The station worked with the local postal service so that postal workers visit the station once a week to receive or send packages. Police also take stones to the post office in the main town, which is about 300 kilometers away, when they visit for work or holidays. Khaschuluu's store has made about 30,000 yuan to date, and has clients from all across the country, although deliveries take between seven to 10 days.

"Though it's barren and deserted here, we wanted to do something meaningful to help the herdsmen have better lives," Sergelen added.

Until recently, the 50-year-old Khaschuluu and his family of three relied on selling camels and camel hair to earn a living, and the family income was about 20,000 yuan a year.

He said the police have helped a lot, as he would never have been able to open an online store on his own. Of course, there are still challenges.

"Good stones are difficult to find and the number is decreasing, and sometimes we cannot send the products on time," he said. Currently, the store makes about 1,000 yuan a month but Khaschuluu wants to sell other products in the future.

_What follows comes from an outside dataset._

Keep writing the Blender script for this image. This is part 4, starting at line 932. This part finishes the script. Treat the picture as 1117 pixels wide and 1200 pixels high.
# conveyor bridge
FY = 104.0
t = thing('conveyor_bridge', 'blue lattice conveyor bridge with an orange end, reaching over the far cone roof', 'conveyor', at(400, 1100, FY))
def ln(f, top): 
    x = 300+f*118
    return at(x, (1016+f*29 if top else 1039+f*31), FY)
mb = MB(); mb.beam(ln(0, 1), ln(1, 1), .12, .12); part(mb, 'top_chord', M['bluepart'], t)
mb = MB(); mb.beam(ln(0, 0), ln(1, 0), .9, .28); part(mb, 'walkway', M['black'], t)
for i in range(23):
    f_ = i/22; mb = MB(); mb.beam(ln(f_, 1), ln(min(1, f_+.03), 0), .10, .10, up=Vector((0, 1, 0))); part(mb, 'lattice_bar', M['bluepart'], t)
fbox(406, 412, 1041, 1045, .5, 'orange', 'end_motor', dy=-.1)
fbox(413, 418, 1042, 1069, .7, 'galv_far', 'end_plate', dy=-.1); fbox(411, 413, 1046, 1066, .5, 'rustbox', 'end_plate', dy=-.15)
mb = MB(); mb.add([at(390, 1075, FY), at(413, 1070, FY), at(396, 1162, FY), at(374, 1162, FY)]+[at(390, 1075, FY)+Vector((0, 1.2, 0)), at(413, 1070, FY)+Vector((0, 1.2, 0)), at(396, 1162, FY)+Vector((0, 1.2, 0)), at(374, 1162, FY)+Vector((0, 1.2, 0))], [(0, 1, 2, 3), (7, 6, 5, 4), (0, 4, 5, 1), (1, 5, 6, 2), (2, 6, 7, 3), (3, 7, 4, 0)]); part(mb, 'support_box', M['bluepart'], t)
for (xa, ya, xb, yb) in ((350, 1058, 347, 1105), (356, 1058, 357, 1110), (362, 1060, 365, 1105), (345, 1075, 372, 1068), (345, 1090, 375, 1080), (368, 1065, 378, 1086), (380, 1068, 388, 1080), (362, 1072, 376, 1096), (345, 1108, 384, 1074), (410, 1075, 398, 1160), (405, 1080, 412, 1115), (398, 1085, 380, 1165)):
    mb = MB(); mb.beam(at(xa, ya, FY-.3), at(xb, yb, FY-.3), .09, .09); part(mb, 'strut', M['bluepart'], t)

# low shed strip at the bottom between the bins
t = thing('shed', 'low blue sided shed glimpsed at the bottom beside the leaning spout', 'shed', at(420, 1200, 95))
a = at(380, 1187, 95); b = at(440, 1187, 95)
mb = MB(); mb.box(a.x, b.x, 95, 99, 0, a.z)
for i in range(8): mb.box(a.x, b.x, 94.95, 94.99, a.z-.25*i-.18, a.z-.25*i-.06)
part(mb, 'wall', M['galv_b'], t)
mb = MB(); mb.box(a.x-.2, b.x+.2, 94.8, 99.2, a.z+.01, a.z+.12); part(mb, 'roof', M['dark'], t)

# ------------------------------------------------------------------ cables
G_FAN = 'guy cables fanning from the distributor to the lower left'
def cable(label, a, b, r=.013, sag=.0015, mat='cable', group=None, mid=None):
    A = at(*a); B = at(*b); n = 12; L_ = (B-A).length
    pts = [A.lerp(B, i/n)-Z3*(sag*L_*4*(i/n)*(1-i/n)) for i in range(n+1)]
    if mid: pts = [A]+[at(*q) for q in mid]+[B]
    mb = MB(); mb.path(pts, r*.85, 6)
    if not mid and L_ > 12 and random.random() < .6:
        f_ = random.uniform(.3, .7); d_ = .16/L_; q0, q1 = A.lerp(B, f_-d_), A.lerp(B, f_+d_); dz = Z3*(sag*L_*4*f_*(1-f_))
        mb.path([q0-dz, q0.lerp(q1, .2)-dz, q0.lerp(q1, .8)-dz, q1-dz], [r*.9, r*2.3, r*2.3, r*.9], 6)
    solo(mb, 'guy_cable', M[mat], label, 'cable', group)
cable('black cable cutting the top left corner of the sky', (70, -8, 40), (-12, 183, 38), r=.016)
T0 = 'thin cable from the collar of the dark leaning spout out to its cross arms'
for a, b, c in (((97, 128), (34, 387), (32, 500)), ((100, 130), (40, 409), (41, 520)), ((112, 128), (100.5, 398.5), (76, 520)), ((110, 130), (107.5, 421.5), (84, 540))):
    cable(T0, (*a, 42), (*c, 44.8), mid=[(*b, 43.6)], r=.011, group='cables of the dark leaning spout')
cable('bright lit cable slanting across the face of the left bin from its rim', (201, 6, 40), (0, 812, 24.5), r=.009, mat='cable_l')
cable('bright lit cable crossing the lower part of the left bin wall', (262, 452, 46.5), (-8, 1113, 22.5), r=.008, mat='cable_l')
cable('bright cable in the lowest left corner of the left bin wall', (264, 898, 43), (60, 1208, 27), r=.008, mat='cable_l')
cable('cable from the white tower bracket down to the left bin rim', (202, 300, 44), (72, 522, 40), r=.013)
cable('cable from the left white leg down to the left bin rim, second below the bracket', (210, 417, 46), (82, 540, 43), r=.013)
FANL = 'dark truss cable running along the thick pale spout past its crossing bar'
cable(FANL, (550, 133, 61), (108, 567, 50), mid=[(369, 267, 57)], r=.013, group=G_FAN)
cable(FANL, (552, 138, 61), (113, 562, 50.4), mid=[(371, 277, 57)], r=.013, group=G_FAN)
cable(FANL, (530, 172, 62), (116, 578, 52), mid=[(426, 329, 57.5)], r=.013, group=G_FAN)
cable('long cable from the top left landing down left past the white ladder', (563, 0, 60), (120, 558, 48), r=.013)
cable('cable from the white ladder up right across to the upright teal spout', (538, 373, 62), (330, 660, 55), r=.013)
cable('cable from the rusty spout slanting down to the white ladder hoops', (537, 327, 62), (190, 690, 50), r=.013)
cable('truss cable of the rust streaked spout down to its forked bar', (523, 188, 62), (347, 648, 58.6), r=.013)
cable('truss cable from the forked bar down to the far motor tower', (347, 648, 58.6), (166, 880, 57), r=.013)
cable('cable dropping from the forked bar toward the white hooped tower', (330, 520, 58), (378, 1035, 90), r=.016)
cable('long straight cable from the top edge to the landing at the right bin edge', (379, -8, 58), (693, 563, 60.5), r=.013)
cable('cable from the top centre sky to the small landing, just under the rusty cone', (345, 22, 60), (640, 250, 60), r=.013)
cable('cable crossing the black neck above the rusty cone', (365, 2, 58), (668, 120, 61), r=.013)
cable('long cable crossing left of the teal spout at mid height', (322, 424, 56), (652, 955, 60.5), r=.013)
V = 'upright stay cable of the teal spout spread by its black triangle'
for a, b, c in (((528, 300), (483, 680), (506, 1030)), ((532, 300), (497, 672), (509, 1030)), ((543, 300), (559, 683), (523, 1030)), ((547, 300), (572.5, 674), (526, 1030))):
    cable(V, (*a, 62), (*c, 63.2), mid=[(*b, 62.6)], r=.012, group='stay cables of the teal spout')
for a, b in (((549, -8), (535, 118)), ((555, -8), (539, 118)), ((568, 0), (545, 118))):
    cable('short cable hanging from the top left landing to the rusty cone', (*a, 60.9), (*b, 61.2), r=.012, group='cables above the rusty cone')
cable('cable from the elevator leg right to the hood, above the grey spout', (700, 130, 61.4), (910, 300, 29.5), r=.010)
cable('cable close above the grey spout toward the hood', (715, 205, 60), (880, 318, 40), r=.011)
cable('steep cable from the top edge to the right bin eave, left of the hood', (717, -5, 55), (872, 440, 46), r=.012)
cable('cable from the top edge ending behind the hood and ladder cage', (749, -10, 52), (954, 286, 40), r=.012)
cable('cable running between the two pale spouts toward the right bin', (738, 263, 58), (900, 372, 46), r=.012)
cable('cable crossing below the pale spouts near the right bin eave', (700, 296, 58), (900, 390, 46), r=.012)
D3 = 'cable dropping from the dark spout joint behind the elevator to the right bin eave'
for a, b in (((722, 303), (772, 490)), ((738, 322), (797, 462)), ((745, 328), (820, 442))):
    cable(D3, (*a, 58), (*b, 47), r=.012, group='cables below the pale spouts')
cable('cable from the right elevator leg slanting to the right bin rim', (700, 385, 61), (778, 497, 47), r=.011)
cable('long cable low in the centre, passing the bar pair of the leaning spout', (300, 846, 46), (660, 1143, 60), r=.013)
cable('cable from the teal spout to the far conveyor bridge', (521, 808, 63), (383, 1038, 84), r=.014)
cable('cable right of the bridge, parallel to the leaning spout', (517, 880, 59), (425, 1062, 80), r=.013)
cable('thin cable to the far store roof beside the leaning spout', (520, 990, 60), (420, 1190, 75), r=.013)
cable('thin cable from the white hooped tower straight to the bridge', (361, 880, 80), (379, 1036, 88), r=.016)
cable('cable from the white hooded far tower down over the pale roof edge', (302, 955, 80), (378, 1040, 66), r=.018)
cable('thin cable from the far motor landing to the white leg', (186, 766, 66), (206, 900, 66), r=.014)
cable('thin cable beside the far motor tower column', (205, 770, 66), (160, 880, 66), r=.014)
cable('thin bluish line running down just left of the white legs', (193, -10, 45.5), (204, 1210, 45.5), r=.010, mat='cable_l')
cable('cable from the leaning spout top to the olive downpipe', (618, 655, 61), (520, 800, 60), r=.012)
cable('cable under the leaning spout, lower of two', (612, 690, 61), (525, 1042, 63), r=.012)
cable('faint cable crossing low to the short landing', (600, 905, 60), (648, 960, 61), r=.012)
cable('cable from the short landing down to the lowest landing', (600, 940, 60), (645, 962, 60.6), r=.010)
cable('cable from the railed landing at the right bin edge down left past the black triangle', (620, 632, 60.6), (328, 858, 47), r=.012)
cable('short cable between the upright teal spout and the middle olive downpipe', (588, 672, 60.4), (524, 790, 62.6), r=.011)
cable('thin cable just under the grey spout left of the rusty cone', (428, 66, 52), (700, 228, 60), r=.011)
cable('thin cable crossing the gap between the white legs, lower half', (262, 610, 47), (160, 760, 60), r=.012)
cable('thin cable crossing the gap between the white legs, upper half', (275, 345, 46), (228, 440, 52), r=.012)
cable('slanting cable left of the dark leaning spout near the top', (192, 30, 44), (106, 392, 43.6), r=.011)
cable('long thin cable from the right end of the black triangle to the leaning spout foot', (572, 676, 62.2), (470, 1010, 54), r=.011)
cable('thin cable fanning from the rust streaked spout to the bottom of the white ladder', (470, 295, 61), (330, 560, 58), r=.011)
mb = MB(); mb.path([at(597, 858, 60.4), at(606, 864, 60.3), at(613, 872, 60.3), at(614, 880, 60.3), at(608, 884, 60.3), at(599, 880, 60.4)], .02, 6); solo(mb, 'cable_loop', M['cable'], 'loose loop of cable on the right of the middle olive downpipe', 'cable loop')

Fan Jianwei, deputy Party secretary of Kharburgediin-Uul town, which administers Suanjingzi, said that transportation and the lack of knowledge about e-commerce are the biggest challenges facing the store's development. To help, the local government invited e-commerce experts to give courses, and a new highway linking Suanjingzi to the outside is part of the region's 14th Five-Year Plan (2021-25), which will greatly change circumstances, he said.

"Opening online stores can help broaden the horizons of herders so they do not have to rely on subsidies. It increases incomes, and allows the stones to become more widely known," Fan said, adding that the local government will help with the development of e-commerce to promote rural vitalization.